— START OF Given information —

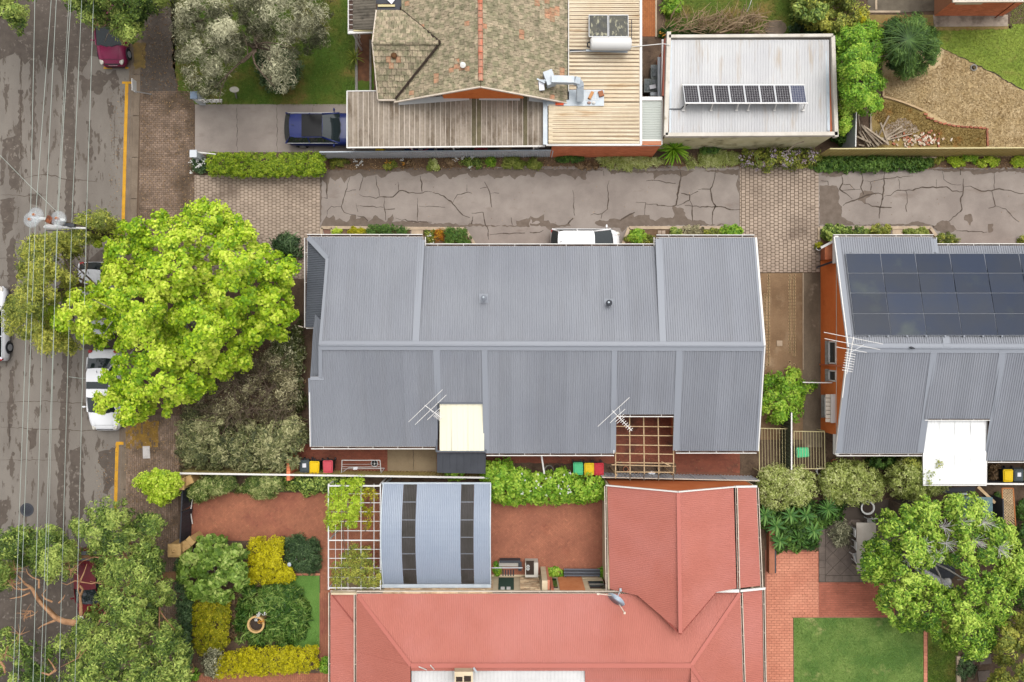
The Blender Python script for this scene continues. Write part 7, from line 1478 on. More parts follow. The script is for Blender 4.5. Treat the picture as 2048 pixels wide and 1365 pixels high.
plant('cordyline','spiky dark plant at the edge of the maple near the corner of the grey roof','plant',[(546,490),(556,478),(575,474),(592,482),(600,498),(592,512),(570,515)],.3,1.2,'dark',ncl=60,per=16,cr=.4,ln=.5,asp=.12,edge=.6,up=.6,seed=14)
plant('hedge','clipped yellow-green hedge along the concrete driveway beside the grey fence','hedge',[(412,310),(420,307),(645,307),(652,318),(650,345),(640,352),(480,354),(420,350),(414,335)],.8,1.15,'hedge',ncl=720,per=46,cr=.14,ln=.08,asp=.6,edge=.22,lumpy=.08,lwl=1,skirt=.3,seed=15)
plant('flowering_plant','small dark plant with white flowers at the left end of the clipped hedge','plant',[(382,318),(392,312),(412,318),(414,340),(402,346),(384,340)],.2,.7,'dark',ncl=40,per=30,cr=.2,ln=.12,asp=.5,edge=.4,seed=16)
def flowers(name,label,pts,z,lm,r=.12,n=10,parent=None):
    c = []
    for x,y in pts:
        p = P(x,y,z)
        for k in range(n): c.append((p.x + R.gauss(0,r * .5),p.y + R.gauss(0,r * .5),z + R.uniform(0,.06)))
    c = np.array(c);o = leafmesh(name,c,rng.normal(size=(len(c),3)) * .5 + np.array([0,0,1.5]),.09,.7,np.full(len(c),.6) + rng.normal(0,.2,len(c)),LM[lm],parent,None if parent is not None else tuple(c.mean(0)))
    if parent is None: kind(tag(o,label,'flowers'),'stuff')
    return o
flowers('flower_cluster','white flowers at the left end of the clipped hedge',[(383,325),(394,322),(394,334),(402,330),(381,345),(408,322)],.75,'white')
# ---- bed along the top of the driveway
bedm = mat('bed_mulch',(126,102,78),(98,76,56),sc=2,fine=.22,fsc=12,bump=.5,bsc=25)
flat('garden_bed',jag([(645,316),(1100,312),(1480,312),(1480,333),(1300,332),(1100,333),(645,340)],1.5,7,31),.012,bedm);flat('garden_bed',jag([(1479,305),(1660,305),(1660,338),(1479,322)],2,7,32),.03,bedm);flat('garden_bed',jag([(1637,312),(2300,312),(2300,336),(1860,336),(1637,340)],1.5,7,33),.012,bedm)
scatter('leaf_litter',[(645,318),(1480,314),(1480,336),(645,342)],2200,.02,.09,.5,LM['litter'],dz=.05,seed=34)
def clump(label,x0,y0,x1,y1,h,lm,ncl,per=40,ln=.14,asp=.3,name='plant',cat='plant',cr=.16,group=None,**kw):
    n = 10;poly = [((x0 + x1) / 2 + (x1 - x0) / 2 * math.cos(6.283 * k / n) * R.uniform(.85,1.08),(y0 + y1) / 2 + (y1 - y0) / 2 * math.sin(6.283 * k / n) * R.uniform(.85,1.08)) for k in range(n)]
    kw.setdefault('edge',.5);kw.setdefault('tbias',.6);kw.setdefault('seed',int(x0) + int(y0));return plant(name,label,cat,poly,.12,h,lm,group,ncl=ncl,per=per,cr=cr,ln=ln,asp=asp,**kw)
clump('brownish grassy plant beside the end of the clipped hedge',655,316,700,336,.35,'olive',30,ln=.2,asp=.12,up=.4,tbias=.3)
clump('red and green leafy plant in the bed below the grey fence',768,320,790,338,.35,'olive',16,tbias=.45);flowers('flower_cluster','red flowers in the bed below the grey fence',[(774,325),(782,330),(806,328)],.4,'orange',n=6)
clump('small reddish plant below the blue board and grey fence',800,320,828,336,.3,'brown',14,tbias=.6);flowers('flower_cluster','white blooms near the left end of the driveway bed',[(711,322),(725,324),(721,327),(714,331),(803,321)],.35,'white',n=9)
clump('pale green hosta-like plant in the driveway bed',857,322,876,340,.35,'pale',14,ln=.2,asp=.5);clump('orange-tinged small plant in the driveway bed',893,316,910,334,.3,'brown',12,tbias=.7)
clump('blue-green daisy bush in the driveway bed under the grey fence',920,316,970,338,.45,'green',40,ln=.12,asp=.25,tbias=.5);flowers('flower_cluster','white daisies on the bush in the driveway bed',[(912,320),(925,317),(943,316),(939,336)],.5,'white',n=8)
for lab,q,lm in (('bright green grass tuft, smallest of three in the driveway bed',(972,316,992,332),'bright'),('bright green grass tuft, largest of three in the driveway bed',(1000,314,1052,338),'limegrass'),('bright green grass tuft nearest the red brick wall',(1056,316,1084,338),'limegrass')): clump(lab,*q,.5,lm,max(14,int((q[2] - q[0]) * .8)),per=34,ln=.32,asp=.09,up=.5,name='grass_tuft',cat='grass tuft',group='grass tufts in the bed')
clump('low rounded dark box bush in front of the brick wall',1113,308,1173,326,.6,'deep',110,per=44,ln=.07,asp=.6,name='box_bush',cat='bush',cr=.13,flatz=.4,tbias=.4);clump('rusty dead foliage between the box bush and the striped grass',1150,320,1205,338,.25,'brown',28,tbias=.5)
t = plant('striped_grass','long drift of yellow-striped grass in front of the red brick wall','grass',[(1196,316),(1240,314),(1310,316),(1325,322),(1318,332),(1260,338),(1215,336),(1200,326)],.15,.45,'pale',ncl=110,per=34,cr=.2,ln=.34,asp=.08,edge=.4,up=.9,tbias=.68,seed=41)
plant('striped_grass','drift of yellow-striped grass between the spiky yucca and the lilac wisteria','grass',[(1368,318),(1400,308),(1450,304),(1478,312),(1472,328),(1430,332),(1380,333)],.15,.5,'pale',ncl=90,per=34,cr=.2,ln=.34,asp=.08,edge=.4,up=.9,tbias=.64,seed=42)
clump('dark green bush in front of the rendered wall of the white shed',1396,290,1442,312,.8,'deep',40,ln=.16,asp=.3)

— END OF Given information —

Stated task.
Return the listing above unchanged, apart from dropping its pictures.

Exercise output.
The Blender Python script for this scene continues. Write part 7, from line 1478 on. More parts follow. The script is for Blender 4.5. Treat the picture as 2048 pixels wide and 1365 pixels high.
plant('cordyline','spiky dark plant at the edge of the maple near the corner of the grey roof','plant',[(546,490),(556,478),(575,474),(592,482),(600,498),(592,512),(570,515)],.3,1.2,'dark',ncl=60,per=16,cr=.4,ln=.5,asp=.12,edge=.6,up=.6,seed=14)
plant('hedge','clipped yellow-green hedge along the concrete driveway beside the grey fence','hedge',[(412,310),(420,307),(645,307),(652,318),(650,345),(640,352),(480,354),(420,350),(414,335)],.8,1.15,'hedge',ncl=720,per=46,cr=.14,ln=.08,asp=.6,edge=.22,lumpy=.08,lwl=1,skirt=.3,seed=15)
plant('flowering_plant','small dark plant with white flowers at the left end of the clipped hedge','plant',[(382,318),(392,312),(412,318),(414,340),(402,346),(384,340)],.2,.7,'dark',ncl=40,per=30,cr=.2,ln=.12,asp=.5,edge=.4,seed=16)
def flowers(name,label,pts,z,lm,r=.12,n=10,parent=None):
    c = []
    for x,y in pts:
        p = P(x,y,z)
        for k in range(n): c.append((p.x + R.gauss(0,r * .5),p.y + R.gauss(0,r * .5),z + R.uniform(0,.06)))
    c = np.array(c);o = leafmesh(name,c,rng.normal(size=(len(c),3)) * .5 + np.array([0,0,1.5]),.09,.7,np.full(len(c),.6) + rng.normal(0,.2,len(c)),LM[lm],parent,None if parent is not None else tuple(c.mean(0)))
    if parent is None: kind(tag(o,label,'flowers'),'stuff')
    return o
flowers('flower_cluster','white flowers at the left end of the clipped hedge',[(383,325),(394,322),(394,334),(402,330),(381,345),(408,322)],.75,'white')
# ---- bed along the top of the driveway
bedm = mat('bed_mulch',(126,102,78),(98,76,56),sc=2,fine=.22,fsc=12,bump=.5,bsc=25)
flat('garden_bed',jag([(645,316),(1100,312),(1480,312),(1480,333),(1300,332),(1100,333),(645,340)],1.5,7,31),.012,bedm);flat('garden_bed',jag([(1479,305),(1660,305),(1660,338),(1479,322)],2,7,32),.03,bedm);flat('garden_bed',jag([(1637,312),(2300,312),(2300,336),(1860,336),(1637,340)],1.5,7,33),.012,bedm)
scatter('leaf_litter',[(645,318),(1480,314),(1480,336),(645,342)],2200,.02,.09,.5,LM['litter'],dz=.05,seed=34)
def clump(label,x0,y0,x1,y1,h,lm,ncl,per=40,ln=.14,asp=.3,name='plant',cat='plant',cr=.16,group=None,**kw):
    n = 10;poly = [((x0 + x1) / 2 + (x1 - x0) / 2 * math.cos(6.283 * k / n) * R.uniform(.85,1.08),(y0 + y1) / 2 + (y1 - y0) / 2 * math.sin(6.283 * k / n) * R.uniform(.85,1.08)) for k in range(n)]
    kw.setdefault('edge',.5);kw.setdefault('tbias',.6);kw.setdefault('seed',int(x0) + int(y0));return plant(name,label,cat,poly,.12,h,lm,group,ncl=ncl,per=per,cr=cr,ln=ln,asp=asp,**kw)
clump('brownish grassy plant beside the end of the clipped hedge',655,316,700,336,.35,'olive',30,ln=.2,asp=.12,up=.4,tbias=.3)
clump('red and green leafy plant in the bed below the grey fence',768,320,790,338,.35,'olive',16,tbias=.45);flowers('flower_cluster','red flowers in the bed below the grey fence',[(774,325),(782,330),(806,328)],.4,'orange',n=6)
clump('small reddish plant below the blue board and grey fence',800,320,828,336,.3,'brown',14,tbias=.6);flowers('flower_cluster','white blooms near the left end of the driveway bed',[(711,322),(725,324),(721,327),(714,331),(803,321)],.35,'white',n=9)
clump('pale green hosta-like plant in the driveway bed',857,322,876,340,.35,'pale',14,ln=.2,asp=.5);clump('orange-tinged small plant in the driveway bed',893,316,910,334,.3,'brown',12,tbias=.7)
clump('blue-green daisy bush in the driveway bed under the grey fence',920,316,970,338,.45,'green',40,ln=.12,asp=.25,tbias=.5);flowers('flower_cluster','white daisies on the bush in the driveway bed',[(912,320),(925,317),(943,316),(939,336)],.5,'white',n=8)
for lab,q,lm in (('bright green grass tuft, smallest of three in the driveway bed',(972,316,992,332),'bright'),('bright green grass tuft, largest of three in the driveway bed',(1000,314,1052,338),'limegrass'),('bright green grass tuft nearest the red brick wall',(1056,316,1084,338),'limegrass')): clump(lab,*q,.5,lm,max(14,int((q[2] - q[0]) * .8)),per=34,ln=.32,asp=.09,up=.5,name='grass_tuft',cat='grass tuft',group='grass tufts in the bed')
clump('low rounded dark box bush in front of the brick wall',1113,308,1173,326,.6,'deep',110,per=44,ln=.07,asp=.6,name='box_bush',cat='bush',cr=.13,flatz=.4,tbias=.4);clump('rusty dead foliage between the box bush and the striped grass',1150,320,1205,338,.25,'brown',28,tbias=.5)
t = plant('striped_grass','long drift of yellow-striped grass in front of the red brick wall','grass',[(1196,316),(1240,314),(1310,316),(1325,322),(1318,332),(1260,338),(1215,336),(1200,326)],.15,.45,'pale',ncl=110,per=34,cr=.2,ln=.34,asp=.08,edge=.4,up=.9,tbias=.68,seed=41)
plant('striped_grass','drift of yellow-striped grass between the spiky yucca and the lilac wisteria','grass',[(1368,318),(1400,308),(1450,304),(1478,312),(1472,328),(1430,332),(1380,333)],.15,.5,'pale',ncl=90,per=34,cr=.2,ln=.34,asp=.08,edge=.4,up=.9,tbias=.64,seed=42)
clump('dark green bush in front of the rendered wall of the white shed',1396,290,1442,312,.8,'deep',40,ln=.16,asp=.3)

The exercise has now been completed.